La última vez que el Mallorca pasó por Segunda B, nunca mejor dicho, venía de su crisis más profunda. Una caída vertiginosa que rozó la desaparición, con la luz y el teléfono del Lluis Sitjar cortados por falta de pago, los jugadores sin cobrar, la Federación que no le permitía fichar debido a esta deuda con los futbolistas. José María Lafuente López, entre otros, convenció a Miquel Contestí de que se hiciera cargo de poner la nave a flote y a trancas y barrancas pudo incluso confeccionar un equipo que subió desde tercera división y contó en sus filas hasta con jóvenes de otros equipos que hacían la mili en Palma y con los que el coronel Fabiani, directivo a la sazón, hacía la vista gorda en cuanto a horarios y entrenamientos.

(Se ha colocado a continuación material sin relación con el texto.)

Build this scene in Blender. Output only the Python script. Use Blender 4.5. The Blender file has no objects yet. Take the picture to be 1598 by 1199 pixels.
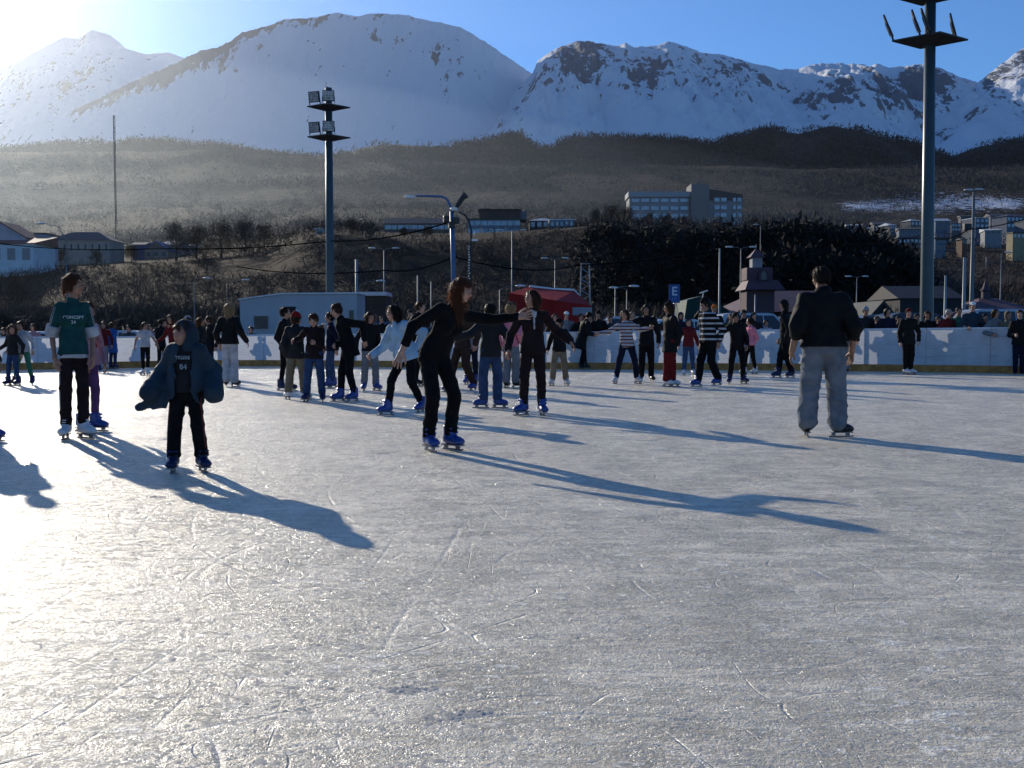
import bpy, math, random
import numpy as np
from mathutils import Vector, Matrix
R = math.radians
random.seed(7); rng = np.random.default_rng(11)
scene = bpy.context.scene
COL = scene.collection

# ---------------------------------------------------------------- camera
CAMH = 1.15; F = 1600.0; CX = 799.0; CY = 599.5; PITCH = math.atan((599.5-519)/F)
cd = bpy.data.cameras.new("camera"); cam = bpy.data.objects.new("camera", cd); COL.objects.link(cam)
cd.sensor_width = 36; cd.lens = 36*F/1598; cd.clip_start = 0.1; cd.clip_end = 30000
cam.location = (0, 0, CAMH); cam.rotation_euler = (R(90)-PITCH, 0, 0)
scene.camera = cam

# ---------------------------------------------------------------- sky and sun
SUN_AZ = R(32.5)      # to the left of the view axis (+Y)
SUN_EL = R(19.3)
world = bpy.data.worlds.new("World"); scene.world = world; world.use_nodes = True
nt = world.node_tree; nt.nodes.clear()
wo = nt.nodes.new("ShaderNodeOutputWorld"); bg = nt.nodes.new("ShaderNodeBackground"); sk = nt.nodes.new("ShaderNodeTexSky")
sk.sky_type = 'NISHITA'; sk.sun_disc = False; sk.sun_elevation = SUN_EL; sk.sun_rotation = -SUN_AZ
sk.air_density = 1.0; sk.dust_density = 0.08; sk.ozone_density = 9.0; sk.altitude = 0
bg.inputs[1].default_value = 0.145
nt.links.new(sk.outputs[0], bg.inputs[0]); nt.links.new(bg.outputs[0], wo.inputs[0])
sd = bpy.data.lights.new("sun", 'SUN'); sun = bpy.data.objects.new("sun", sd); COL.objects.link(sun)
sd.energy = 5.0; sd.angle = R(0.53); sd.color = (1.0, 0.90, 0.74)
sdir = Vector((-math.sin(SUN_AZ)*math.cos(SUN_EL), math.cos(SUN_AZ)*math.cos(SUN_EL), math.sin(SUN_EL)))
sun.rotation_euler = (-sdir).to_track_quat('-Z', 'Y').to_euler(); sun.location = sdir*50
scene.view_settings.view_transform = 'Standard'; scene.view_settings.look = 'None'
scene.view_settings.gamma = 1; scene.view_settings.exposure = 0.0
scene.render.engine = 'CYCLES'
cy = scene.cycles
cy.max_bounces = 6; cy.diffuse_bounces = 3; cy.glossy_bounces = 2; cy.transmission_bounces = 3; cy.volume_bounces = 0
cy.caustics_reflective = False; cy.caustics_refractive = False; cy.use_denoising = True; cy.denoising_prefilter = 'NONE'; cy.sample_clamp_indirect = 4

# ---------------------------------------------------------------- helpers
def at(px, py, Y):
    """world point at depth Y seen at photo pixel (px, py)"""
    u = (px-CX)/F; v = (CY-py)/F
    c, s = math.cos(PITCH), math.sin(PITCH)
    t = Y/(c+s*v)
    return Vector((u*t, Y, CAMH+(-s+c*v)*t))
def gnd(px, py, z=0.0):
    """world point on the horizontal plane z seen at photo pixel (px, py)"""
    u = (px-CX)/F; v = (CY-py)/F
    c, s = math.cos(PITCH), math.sin(PITCH)
    t = (z-CAMH)/(-s+c*v)
    return Vector((u*t, (c+s*v)*t, z))
def tag(o, label=None, cat=None, group=None, kind=None):
    if label: o["label"] = label
    if cat: o["category"] = cat
    if group: o["group"] = group
    if kind: o["kind"] = kind
    return o
def empty(name, loc, rz=0.0):
    o = bpy.data.objects.new(name, None); COL.objects.link(o); o.location = loc; o.rotation_euler = (0, 0, rz)
    o.empty_display_size = 0.2
    return o
def link(name, me, mats=(), parent=None, loc=None):
    o = bpy.data.objects.new(name, me); COL.objects.link(o)
    for m in (mats if isinstance(mats, (list, tuple)) else [mats]): me.materials.append(m)
    if parent: o.parent = parent
    if loc is not None: o.location = loc
    return o
def copy_tree(o, parent=None):
    c = o.copy(); COL.objects.link(c); c.parent = parent
    for ch in o.children: copy_tree(ch, c)
    return c
def mesh_np(name, V, Fq, smooth=True, mi=None):
    V = np.asarray(V, dtype=np.float32); Fq = np.asarray(Fq, dtype=np.int32)
    me = bpy.data.meshes.new(name); k = Fq.shape[1]
    me.vertices.add(len(V)); me.vertices.foreach_set("co", V.ravel())
    me.loops.add(Fq.size); me.loops.foreach_set("vertex_index", Fq.ravel())
    me.polygons.add(len(Fq)); me.polygons.foreach_set("loop_start", np.arange(0, Fq.size, k, dtype=np.int32))
    if mi is not None: me.polygons.foreach_set("material_index", np.asarray(mi, dtype=np.int32))
    me.polygons.foreach_set("use_smooth", np.full(len(Fq), smooth))
    me.update(calc_edges=True); me.validate()
    return me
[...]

Conviene saberlo para que Maheta Molango deje de vender motos y quiera convencernos de que ser líder del grupo, eso sí, contundente e incontestablemente, es poco menos que una heroicidad. Ni el equipo ni el club vienen ahora de abajo, muy abajo, arriba, sino todo lo contrario. Lo que entonces era para conformarse e incluso celebrarlo, en la actualidad es simple resignación. No hay nada que festejar. Recuperar la segunda división, regresar a la Liga de Fútbol Profesional es una obligación una vez cumplida la cual hay que entonar el mea culpa y pedir perdón a los aficionados que aún quedan y al mallorquinismo latente.
Deploro sinceramente a quienes, a lomos del resultado, se sienten tan a gusto en la presente categoría. Nada de eso. Las circunstancias de hace 37 años y las del 2018 son muy diferentes. Radicalmente. Nada que ver.